Task to complete: Copy out the data below as written; omit any images.

Information provided:

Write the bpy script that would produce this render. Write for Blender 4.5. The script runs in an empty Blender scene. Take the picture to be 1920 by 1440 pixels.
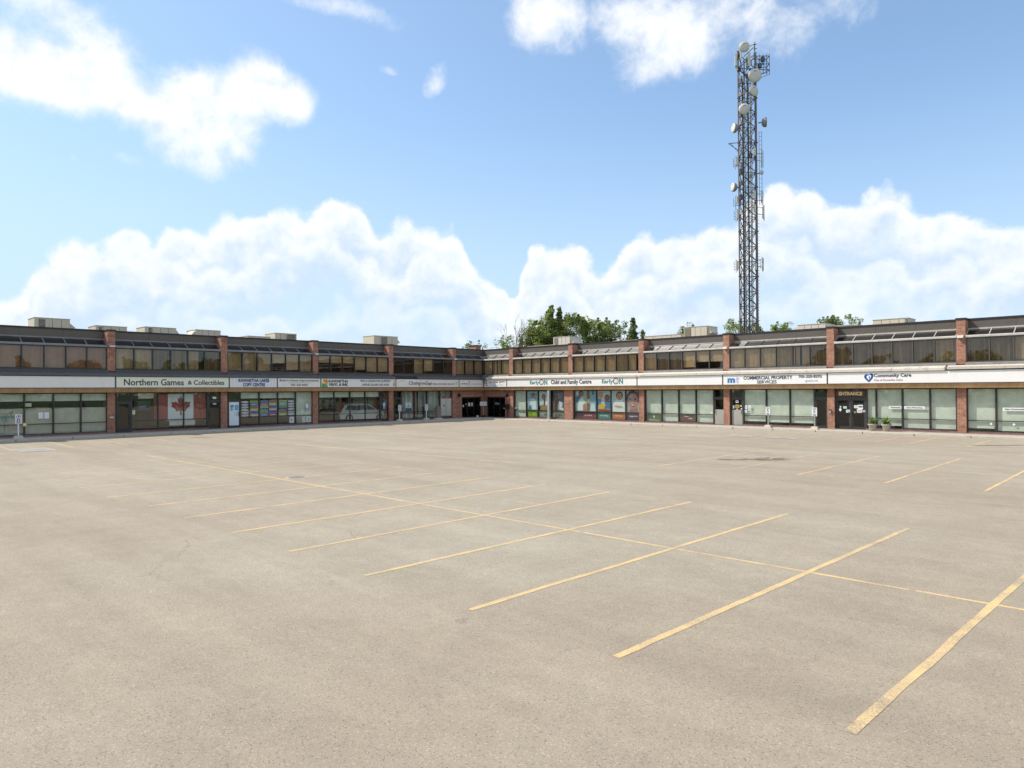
import bpy, math, random
import numpy as np
from mathutils import Vector, Matrix, Euler
random.seed(7)
R = math.radians
SC = bpy.context.scene
COL = SC.collection
# ------------------------------------------------------------------ camera
# world: X along the right wing, -Y along the left wing, origin at the inner corner
cam_d = bpy.data.cameras.new('camera'); cam = bpy.data.objects.new('camera', cam_d); COL.objects.link(cam)
cam_d.lens = 24.38; cam_d.sensor_width = 36; cam_d.clip_start = 0.05; cam_d.clip_end = 3000
YAW = 0.7724; PITCH = 0.0082; ROLL = -0.0055
r0 = Vector((math.cos(YAW), math.sin(YAW), 0)).normalized()
r0 = Vector((0.7162, 0.6979, 0)).normalized()
f0 = Vector((-r0.y, r0.x, 0))
fw = (f0 * math.cos(PITCH) + Vector((0, 0, 1)) * math.sin(PITCH))
up = (Vector((0, 0, 1)) * math.cos(PITCH) - f0 * math.sin(PITCH))
ex = r0 * math.cos(ROLL) + up * math.sin(ROLL)
eu = up * math.cos(ROLL) - r0 * math.sin(ROLL)
m = Matrix((ex, eu, -fw)).transposed().to_4x4()
m.translation = Vector((53.938, -50.992, 2.95))
cam.matrix_world = m
SC.camera = cam
# ------------------------------------------------------------------ light and exposure
SUN = Vector((-1.0, -0.6, 1.2)).normalized()          # towards the sun
sl = bpy.data.lights.new('sun', 'SUN'); sl.energy = 3.6; sl.angle = R(0.55); sl.color = (1.0, 0.95, 0.87)
so = bpy.data.objects.new('sun', sl); COL.objects.link(so)
so.rotation_euler = SUN.to_track_quat('Z', 'Y').to_euler(); so.location = (-60, -40, 80)
SC.view_settings.view_transform = 'Standard'
try: SC.view_settings.look = 'None'
except Exception: pass
SC.view_settings.gamma = 1.0; SC.view_settings.use_curve_mapping = False
SC.view_settings.exposure = 0.5
SC.render.engine = 'CYCLES'
SC.cycles.max_bounces = 8; SC.cycles.transparent_max_bounces = 16; SC.cycles.caustics_reflective = False; SC.cycles.caustics_refractive = False

class NT:
    """small helper for node trees"""
    def __init__(s, tree): s.t = tree; s.n = tree.nodes; s.l = tree.links
    def new(s, typ, **kw):
        n = s.n.new(typ)
        for k, v in kw.items(): setattr(n, k, v)
        return n
    def link(s, a, b): s.l.new(a, b)
    def val(s, sock, v):
        if hasattr(v, 'is_output'): s.l.new(v, sock)
        else: sock.default_value = v
    def math(s, op, a, b=0.0, c=None, clamp=False):
        n = s.n.new('ShaderNodeMath'); n.operation = op; n.use_clamp = clamp
        s.val(n.inputs[0], a); s.val(n.inputs[1], b)
        if c is not None: s.val(n.inputs[2], c)
        return n.outputs[0]
    def noise(s, vec, scale, detail=4, rough=0.55, dist=0.0):
        n = s.n.new('ShaderNodeTexNoise'); n.inputs['Scale'].default_value = scale; n.inputs['Detail'].default_value = detail
        n.inputs['Roughness'].default_value = rough; n.inputs['Distortion'].default_value = dist
        if vec is not None: s.l.new(vec, n.inputs['Vector'])
        return n.outputs['Fac']
    def ramp(s, fac, stops, interp='LINEAR'):
        n = s.n.new('ShaderNodeValToRGB'); s.l.new(fac, n.inputs[0]); cr = n.color_ramp; cr.interpolation = interp
        while len(cr.elements) < len(stops): cr.elements.new(0.5)
        for e, (p, c) in zip(cr.elements, stops):
            e.position = p; e.color = (*c, 1) if len(c) == 3 else c
        return n.outputs[0]
    def mix(s, fac, a, b, blend='MIX'):
        n = s.n.new('ShaderNodeMix'); n.data_type = 'RGBA'; n.blend_type = blend; n.clamp_factor = True
        s.val(n.inputs[0], fac)
        for sock, v in ((n.inputs[6], a), (n.inputs[7], b)):
            if hasattr(v, 'is_output'): s.l.new(v, sock)
            else: sock.default_value = (*v, 1) if len(v) == 3 else v
        return n.outputs[2]
    def smooth(s, x, a, b):
        n = s.n.new('ShaderNodeMapRange'); n.interpolation_type = 'SMOOTHSTEP'
        s.val(n.inputs[0], x); s.val(n.inputs[1], a); s.val(n.inputs[2], b); n.inputs[3].default_value = 0; n.inputs[4].default_value = 1
        return n.outputs[0]

# ------------------------------------------------------------------ world: sky with clouds, in azimuth / elevation
world = bpy.data.worlds.new('World'); SC.world = world; world.use_nodes = True
W = NT(world.node_tree); W.n.clear()
out = W.new('ShaderNodeOutputWorld'); bg = W.new('ShaderNodeBackground'); bg.inputs[1].default_value = 0.15
W.link(bg.outputs[0], out.inputs[0])
sky = W.new('ShaderNodeTexSky', sky_type='NISHITA'); sky.sun_disc = False
sky.sun_elevation = math.asin(SUN.z); sky.sun_rotation = math.atan2(SUN.x, SUN.y)
sky.altitude = 200; sky.air_density = 1.0; sky.dust_density = 0.6; sky.ozone_density = 2.2
tc = W.new('ShaderNodeTexCoord'); D = tc.outputs['Generated']
def dot(v):
    n = W.new('ShaderNodeVectorMath', operation='DOT_PRODUCT'); W.link(D, n.inputs[0]); n.inputs[1].default_value = v; return n.outputs['Value']
dx, dy, dz = dot(tuple(r0)), dot(tuple(f0)), dot((0, 0, 1))
az = W.math('ARCTAN2', dx, dy)                     # radians from the view axis
el = W.math('ARCSINE', dz)
def uv2ae(u, v):
    x = (u - 960) / 1300.0; z = (731.5 - 0.0055 * (u - 960) - v) / 1300.0
    return math.atan(x), math.atan2(z, math.hypot(1, x))
# curved warp so outlines billow
n_big = W.noise(D, 5.0, 3, 0.5); n_mid = W.noise(D, 13.0, 10, 0.60, 0.35); n_fin = W.noise(D, 38.0, 9, 0.66, 0.3)
billow = W.new('ShaderNodeTexVoronoi', feature='SMOOTH_F1'); billow.inputs['Scale'].default_value = 26
billow.inputs['Smoothness'].default_value = 0.35
vadd = W.new('ShaderNodeVectorMath', operation='ADD'); vn = W.new('ShaderNodeTexNoise'); vn.inputs['Scale'].default_value = 18; vn.inputs['Detail'].default_value = 6
vs = W.new('ShaderNodeVectorMath', operation='SCALE'); vs.inputs['Scale'].default_value = 0.035
W.link(D, vn.inputs['Vector']); W.link(vn.outputs['Color'], vs.inputs[0]); W.link(D, vadd.inputs[0]); W.link(vs.outputs[0], vadd.inputs[1]); W.link(vadd.outputs[0], billow.inputs['Vector'])
bil = billow.outputs['Distance']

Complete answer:
Write the bpy script that would produce this render. Write for Blender 4.5. The script runs in an empty Blender scene. Take the picture to be 1920 by 1440 pixels.
import bpy, math, random
import numpy as np
from mathutils import Vector, Matrix, Euler
random.seed(7)
R = math.radians
SC = bpy.context.scene
COL = SC.collection
# ------------------------------------------------------------------ camera
# world: X along the right wing, -Y along the left wing, origin at the inner corner
cam_d = bpy.data.cameras.new('camera'); cam = bpy.data.objects.new('camera', cam_d); COL.objects.link(cam)
cam_d.lens = 24.38; cam_d.sensor_width = 36; cam_d.clip_start = 0.05; cam_d.clip_end = 3000
YAW = 0.7724; PITCH = 0.0082; ROLL = -0.0055
r0 = Vector((math.cos(YAW), math.sin(YAW), 0)).normalized()
r0 = Vector((0.7162, 0.6979, 0)).normalized()
f0 = Vector((-r0.y, r0.x, 0))
fw = (f0 * math.cos(PITCH) + Vector((0, 0, 1)) * math.sin(PITCH))
up = (Vector((0, 0, 1)) * math.cos(PITCH) - f0 * math.sin(PITCH))
ex = r0 * math.cos(ROLL) + up * math.sin(ROLL)
eu = up * math.cos(ROLL) - r0 * math.sin(ROLL)
m = Matrix((ex, eu, -fw)).transposed().to_4x4()
m.translation = Vector((53.938, -50.992, 2.95))
cam.matrix_world = m
SC.camera = cam
# ------------------------------------------------------------------ light and exposure
SUN = Vector((-1.0, -0.6, 1.2)).normalized()          # towards the sun
sl = bpy.data.lights.new('sun', 'SUN'); sl.energy = 3.6; sl.angle = R(0.55); sl.color = (1.0, 0.95, 0.87)
so = bpy.data.objects.new('sun', sl); COL.objects.link(so)
so.rotation_euler = SUN.to_track_quat('Z', 'Y').to_euler(); so.location = (-60, -40, 80)
SC.view_settings.view_transform = 'Standard'
try: SC.view_settings.look = 'None'
except Exception: pass
SC.view_settings.gamma = 1.0; SC.view_settings.use_curve_mapping = False
SC.view_settings.exposure = 0.5
SC.render.engine = 'CYCLES'
SC.cycles.max_bounces = 8; SC.cycles.transparent_max_bounces = 16; SC.cycles.caustics_reflective = False; SC.cycles.caustics_refractive = False

class NT:
    """small helper for node trees"""
    def __init__(s, tree): s.t = tree; s.n = tree.nodes; s.l = tree.links
    def new(s, typ, **kw):
        n = s.n.new(typ)
        for k, v in kw.items(): setattr(n, k, v)
        return n
    def link(s, a, b): s.l.new(a, b)
    def val(s, sock, v):
        if hasattr(v, 'is_output'): s.l.new(v, sock)
        else: sock.default_value = v
    def math(s, op, a, b=0.0, c=None, clamp=False):
        n = s.n.new('ShaderNodeMath'); n.operation = op; n.use_clamp = clamp
        s.val(n.inputs[0], a); s.val(n.inputs[1], b)
        if c is not None: s.val(n.inputs[2], c)
        return n.outputs[0]
    def noise(s, vec, scale, detail=4, rough=0.55, dist=0.0):
        n = s.n.new('ShaderNodeTexNoise'); n.inputs['Scale'].default_value = scale; n.inputs['Detail'].default_value = detail
        n.inputs['Roughness'].default_value = rough; n.inputs['Distortion'].default_value = dist
        if vec is not None: s.l.new(vec, n.inputs['Vector'])
        return n.outputs['Fac']
    def ramp(s, fac, stops, interp='LINEAR'):
        n = s.n.new('ShaderNodeValToRGB'); s.l.new(fac, n.inputs[0]); cr = n.color_ramp; cr.interpolation = interp
        while len(cr.elements) < len(stops): cr.elements.new(0.5)
        for e, (p, c) in zip(cr.elements, stops):
            e.position = p; e.color = (*c, 1) if len(c) == 3 else c
        return n.outputs[0]
    def mix(s, fac, a, b, blend='MIX'):
        n = s.n.new('ShaderNodeMix'); n.data_type = 'RGBA'; n.blend_type = blend; n.clamp_factor = True
        s.val(n.inputs[0], fac)
        for sock, v in ((n.inputs[6], a), (n.inputs[7], b)):
            if hasattr(v, 'is_output'): s.l.new(v, sock)
            else: sock.default_value = (*v, 1) if len(v) == 3 else v
        return n.outputs[2]
    def smooth(s, x, a, b):
        n = s.n.new('ShaderNodeMapRange'); n.interpolation_type = 'SMOOTHSTEP'
        s.val(n.inputs[0], x); s.val(n.inputs[1], a); s.val(n.inputs[2], b); n.inputs[3].default_value = 0; n.inputs[4].default_value = 1
        return n.outputs[0]

# ------------------------------------------------------------------ world: sky with clouds, in azimuth / elevation
world = bpy.data.worlds.new('World'); SC.world = world; world.use_nodes = True
W = NT(world.node_tree); W.n.clear()
out = W.new('ShaderNodeOutputWorld'); bg = W.new('ShaderNodeBackground'); bg.inputs[1].default_value = 0.15
W.link(bg.outputs[0], out.inputs[0])
sky = W.new('ShaderNodeTexSky', sky_type='NISHITA'); sky.sun_disc = False
sky.sun_elevation = math.asin(SUN.z); sky.sun_rotation = math.atan2(SUN.x, SUN.y)
sky.altitude = 200; sky.air_density = 1.0; sky.dust_density = 0.6; sky.ozone_density = 2.2
tc = W.new('ShaderNodeTexCoord'); D = tc.outputs['Generated']
def dot(v):
    n = W.new('ShaderNodeVectorMath', operation='DOT_PRODUCT'); W.link(D, n.inputs[0]); n.inputs[1].default_value = v; return n.outputs['Value']
dx, dy, dz = dot(tuple(r0)), dot(tuple(f0)), dot((0, 0, 1))
az = W.math('ARCTAN2', dx, dy)                     # radians from the view axis
el = W.math('ARCSINE', dz)
def uv2ae(u, v):
    x = (u - 960) / 1300.0; z = (731.5 - 0.0055 * (u - 960) - v) / 1300.0
    return math.atan(x), math.atan2(z, math.hypot(1, x))
# curved warp so outlines billow
n_big = W.noise(D, 5.0, 3, 0.5); n_mid = W.noise(D, 13.0, 10, 0.60, 0.35); n_fin = W.noise(D, 38.0, 9, 0.66, 0.3)
billow = W.new('ShaderNodeTexVoronoi', feature='SMOOTH_F1'); billow.inputs['Scale'].default_value = 26
billow.inputs['Smoothness'].default_value = 0.35
vadd = W.new('ShaderNodeVectorMath', operation='ADD'); vn = W.new('ShaderNodeTexNoise'); vn.inputs['Scale'].default_value = 18; vn.inputs['Detail'].default_value = 6
vs = W.new('ShaderNodeVectorMath', operation='SCALE'); vs.inputs['Scale'].default_value = 0.035
W.link(D, vn.inputs['Vector']); W.link(vn.outputs['Color'], vs.inputs[0]); W.link(D, vadd.inputs[0]); W.link(vs.outputs[0], vadd.inputs[1]); W.link(vadd.outputs[0], billow.inputs['Vector'])
bil = billow.outputs['Distance']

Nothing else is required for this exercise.